Sprinkle with cilantro and serve.

Other Information
Serves: 8
This is a good late summer/early autumn soup.

You can put 1 to 2 tablespoons of uncooked couscous in each bowl, and then pour the soup over it. By the time you get it to the table, it will be ready to eat. This is a great way to do leftovers.

Grilled Pork Chops with Roasted Red Pepper Compote

The roasted red pepper compote is a wonderful addition to grilled pork chops.
From Mon Cheri Cooking School and Caterers (Sunnyvale, California)
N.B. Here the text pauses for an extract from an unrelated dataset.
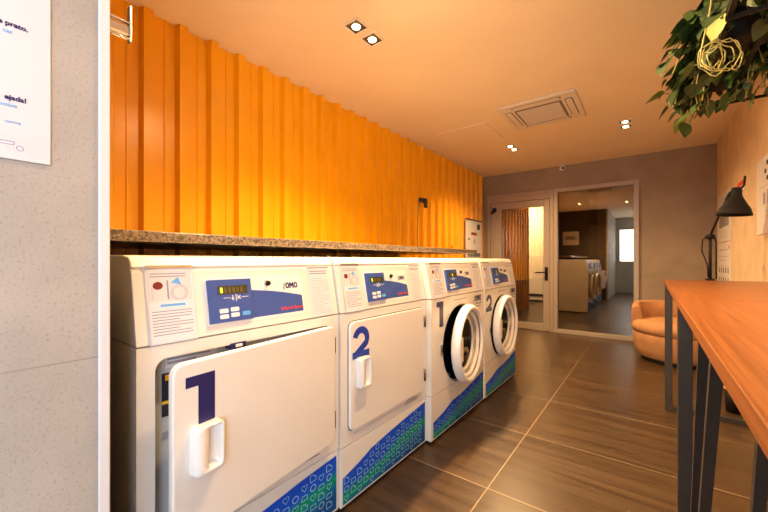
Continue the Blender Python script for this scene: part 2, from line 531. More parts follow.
b = MB(); b.box((-3.3, YB - 0.2, -0.1), (1.6, 9.3, 0), None); struct(b.build('floor', 'floor'), 'brown wood-look porcelain tile floor with pale grout lines', 'floor')
b = MB(); b.box((-3.3, YB - 0.2, CEIL), (1.6, 9.3, CEIL + 0.1)); struct(b.build('ceiling', 'ceiling'), 'smooth painted ceiling glowing orange over the laundry', 'ceiling')
b = MB(); b.box((XR, -0.42, 0), (XR + 0.15, 9.2, CEIL)); b.box((XR, YB, 0), (XR + 0.15, -1.70, CEIL)); b.box((XR, -1.70, 2.20), (XR + 0.15, -0.42, CEIL)); struct(b.build('wall_right', 'tile_right'), 'warm lit beige wall behind the table', 'wall')
# tiled block beside the camera
b = MB(); b.box((-2.3, YB, 0), (BLX, BLY, CEIL)); struct(b.build('wall_left', 'tile'), 'pale beige speckled tile wall at the left with a poster', 'wall')
b = MB(); b.box((BLX - 0.03, BLY - 0.019, 0), (BLX + 0.004, BLY - 0.0015, CEIL), bevel=0.002); struct(b.build('trim_1', 'white_trim'), 'white metal corner trim on the edge of the left tile wall', 'trim')
b = MB(); b.box((-2.09, BLY + 0.0005, 0), (BLX - 0.032, BLY + 0.004, CEIL)); struct(b.build('trim_5', 'lobby_dark'), 'dark panel lining the niche end beside the first dryer', 'wall panel')
# wall behind the corrugated sheet
b = MB(); b.box((XL - 0.15, BLY, 0), (XL - 0.002, 7.90, CEIL)); struct(b.build('wall_back', 'lobby_dark'), 'wall carrying the orange corrugated cladding', 'wall')
# far wall with opening x -2.01..-0.113, z 0..1.99
b = MB()
OX0, OX1, OZ = -2.012, -0.113, 1.99
b.box((OX1, YF, 0), (XR, YF + 0.12, CEIL)); b.box((XL - 0.0, YF, OZ), (OX1, YF + 0.12, CEIL)); b.box((XL, YF, 0), (OX0, YF + 0.12, OZ))
struct(b.build('wall_far', 'tile_far'), 'beige tile wall around the glass entrance door', 'wall')
# wall behind the camera with a window
WX0, WX1, WZ0, WZ1 = -0.80, 0.50, 0.92, 1.98
b = MB()
b.box((BLX, YB - 0.12, 0), (WX0, YB, CEIL)); b.box((WX1, YB - 0.12, 0), (XR, YB, CEIL))
b.box((WX0, YB - 0.12, 0), (WX1, YB, WZ0)); b.box((WX0, YB - 0.12, WZ1), (WX1, YB, CEIL))
struct(b.build('wall_rear', 'tile'), 'wall behind the camera that holds the daylight window', 'wall')
w = MB()
for lo, hi in (((WX0, YB - 0.1, WZ0), (WX0 + 0.04, YB - 0.04, WZ1)), ((WX1 - 0.04, YB - 0.1, WZ0), (WX1, YB - 0.04, WZ1)),
               ((WX0, YB - 0.1, WZ0), (WX1, YB - 0.04, WZ0 + 0.04)), ((WX0, YB - 0.1, WZ1 - 0.04), (WX1, YB - 0.04, WZ1)),
               ((-0.17, YB - 0.1, WZ0), (-0.13, YB - 0.04, WZ1))):
    w.box(lo, hi)
wo = struct(w.build('window_2', 'frame_al'), 'window giving daylight behind the camera', 'window')
simple('pane', wo, lambda b: b.box((WX0 + 0.03, YB - 0.075, WZ0 + 0.03), (WX1 - 0.03, YB - 0.07, WZ1 - 0.03)), 'pane_clear')

gw = MB()  # invented side opening, gives the added fill lamp a way in
for lo, hi in (((XR + 0.05, -1.70, 0), (XR + 0.10, -1.65, 2.20)), ((XR + 0.05, -0.47, 0), (XR + 0.10, -0.42, 2.20)), ((XR + 0.05, -1.65, 2.15), (XR + 0.10, -0.47, 2.20)), ((XR + 0.05, -1.65, 0), (XR + 0.10, -0.47, 0.05))):
    gw.box(lo, hi)
gwo = struct(gw.build('added_glazing', 'frame_al'), 'added unseen glazing beside the camera, put in for side fill light', 'window')
simple('pane', gwo, lambda b: b.box((XR + 0.07, -1.66, 0.04), (XR + 0.076, -0.46, 2.16)), 'pane_clear')
# corrugated orange cladding: one continuous folded sheet
def corrugated(y0, y1, z0, z1):
    b = MB()
    per = 0.1725
    phase = 0.708
    prof = []
    k = math.floor((y0 - phase) / per) - 1
    while phase + k * per < y1 + per:
        c = phase + k * per
        for dy, dx in ((-0.034, 0.0), (-0.022, 0.038), (0.022, 0.038), (0.034, 0.0), (0.083, 0.0), (0.086, 0.005), (0.090, 0.005), (0.093, 0.0)):
            y = c + dy
            if y0 <= y <= y1: prof.append((XL + dx, y))
        k += 1
    prof = [(XL, y0)] + prof + [(XL, y1)]
    lo = [b.bm.verts.new((x, y, z0)) for x, y in prof]; hi = [b.bm.verts.new((x, y, z1)) for x, y in prof]
    fs = [b.bm.faces.new((lo[i], lo[i + 1], hi[i + 1], hi[i])) for i in range(len(prof) - 1)]
    b._paint(fs, 'orange')
    return b
b = corrugated(BLY + 0.005, YF - 0.002, 0.6, CEIL - 0.001)
oc = b.build('trim_2', None, normals=False)
struct(oc, 'glossy orange corrugated steel cladding above the granite shelf', 'wall cladding')
b = MB()
for i in range(29):
    y = 0.676 - 0.345 + 0.1725 * i + 0.06
    for z in (2.17, 1.13):
        b.lathe([(0.0001, 0.006), (0.006, 0.005), (0.007, 0.0)], (XL + 0.001, y, z), 'X', seg=10)
b.build('screws', 'seam', oc)
b = corrugated(YF + 0.13, 7.9, 0.0, CEIL - 0.001)
struct(b.build('trim_3', None, normals=False), 'orange corrugated cladding going on behind the glass door', 'wall cladding')

# lobby beyond the glass
b = MB(); b.box((-3.3, 9.0, 0), (1.6, 9.15, CEIL)); struct(b.build('wall_lobby', 'lobby_cream'), 'cream wall at the end of the lit corridor behind the glass door', 'wall')
b = MB(); b.box((-2.9, 8.985, 0), (-1.5, 9.0, 0.045)); b.box((-2.9, 8.985, 0.13), (-1.5, 9.0, 0.185)); struct(b.build('baseboard_lobby', 'plinth'), 'dark base strip of the cream corridor wall', 'baseboard')
b = MB(); b.box((-3.3, 7.62, 0), (-3.2, 9.0, CEIL)); struct(b.build('wall_corridor', 'lobby_cream'), 'side wall of the lit corridor', 'wall')
b = MB(); b.box((-1.15, 5.46, 0), (-1.05, 8.6, CEIL)); struct(b.build('wall_partition', 'lobby_dark'), 'dark partition behind the door mullion', 'wall')
b = MB(); b.box((-0.655, 6.38, 0.0), (XR, 6.48, CEIL)); struct(b.build('wall_grey', 'lobby_grey'), 'grey partition seen through the fixed glass', 'wall')
b = MB(); b.box((-1.15, 8.6, 0), (XR, 8.7, CEIL)); struct(b.build('wall_dark', 'lobby_dark'), 'dark wall deep behind the fixed glass', 'wall')

# ------------------------------------------------------------------ door and fixed glazing
FY0, FY1 = YF - 0.03, YF + 0.07
def frame_rect(b, x0, x1, z0, z1, t, ya, yb, sides='lrtb', m=None, bv=0.003):
    if 'l' in sides: b.box((x0, ya, z0), (x0 + t, yb, z1), m, bv)
    if 'r' in sides: b.box((x1 - t, ya, z0), (x1, yb, z1), m, bv)
    if 't' in sides: b.box((x0 + t, ya, z1 - t), (x1 - t, yb, z1), m, bv)
    if 'b' in sides: b.box((x0 + t, ya, z0), (x1 - t, yb, z0 + t), m, bv)
b = MB()
frame_rect(b, -2.012, -1.075, 0, 1.99, 0.045, FY0, FY1, 'lt')
b.box((-1.12, FY0, 0), (-1.075, FY1, 1.99), None, 0.003)
b.box((-1.967, FY0, 1.865), (-1.12, FY1, 1.945), None, 0.003)
door = struct(b.build('door_1', 'frame_al'), 'beige aluminium framed glass door at the end of the room', 'door')
def leaf(b):
    x0, x1, z0, z1 = -1.962, -1.124, 0.008, 1.862
    ya, yb = FY0 + 0.012, FY1 - 0.03
    b.box((x0, ya, z0), (-1.80, yb, z1), None, 0.004)
    b.box((-1.207, ya, z0), (x1, yb, z1), None, 0.004)
    b.box((-1.80, ya, 1.765), (-1.207, yb, z1), None, 0.004)
    b.box((-1.80, ya, z0), (-1.207, yb, 0.10), None, 0.004)
lf = simple('leaf', door, leaf, 'frame_al')
simple('pane', lf, lambda b: b.box((-1.81, YF + 0.0, 0.09), (-1.20, YF + 0.006, 1.775)), 'pane')
def lever(b):
    b.box((-1.185, FY0 - 0.004, 0.715), (-1.145, FY0 + 0.014, 0.905), None, 0.006)
    b.tube([(-1.165, FY0 + 0.004, 0.83), (-1.165, FY0 - 0.045, 0.83), (-1.19, FY0 - 0.055, 0.83), (-1.30, FY0 - 0.055, 0.825)], 0.009)
    b.lathe([(0.0001, -0.008), (0.014, -0.007), (0.015, 0.0)], (-1.165, FY0 - 0.004, 0.745), 'Y', seg=16)
simple('handle', lf, lever, 'black')
def stay(b):
    b.box((-1.945, FY0 - 0.03, 1.705), (-1.915, FY0 + 0.02, 1.745), None, 0.004)
    b.box((-1.915, FY0 - 0.045, 1.735), (-1.875, FY0 + 0.02, 1.79), None, 0.004)
    b.tube([(-1.93, FY0 - 0.02, 1.725), (-1.895, FY0 - 0.03, 1.765)], 0.008)
simple('bracket', door, stay, 'black')
def stripes(b):
    for i, x in enumerate((-1.775, -1.70, -1.655, -1.62, -1.575, -1.53, -1.50)):
        b.box((x, YF - 0.0016, 0.93), (x + (0.016 if i % 2 else 0.008), YF - 0.0004, 1.30 - 0.02 * (i % 3)))
b = MB()
frame_rect(b, -1.073, -0.113, 0, 1.99, 0.052, FY0, FY1)
win = struct(b.build('window_1', 'frame_al'), 'tall fixed glass panel beside the door', 'window')
simple('pane', win, lambda b: b.box((-1.03, YF + 0.01, 0.045), (-0.155, YF + 0.018, 1.945)), 'pane_fixed')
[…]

1-2 (Red) Peppers – roasted and chopped
1 small Sweet Onion or 2 scallions – diced
1-2 cloves Garlic – chopped
1 tablespoon Fresh Parsley – diced
2 tablespoons capers
1/4 cup Olive Oil
2 tablespoons Red Wine Vinegar
Hot Pepper flakes to taste (optional)

Ingredient quantities can be varied to suit taste.

To roast peppers:
Cut peppers in half and seed.
Place under broiler skin side up until charred black.
Or place on hot grill skin side down until charred black.
Or use propane torch to char pepper skin black.
Remove from heat and place in paper bag for approximately 15 minutes.
Remove from bag and peel away skin.

To make compote:
Mix all ingredients in bowl.  Serve over grilled pork chops.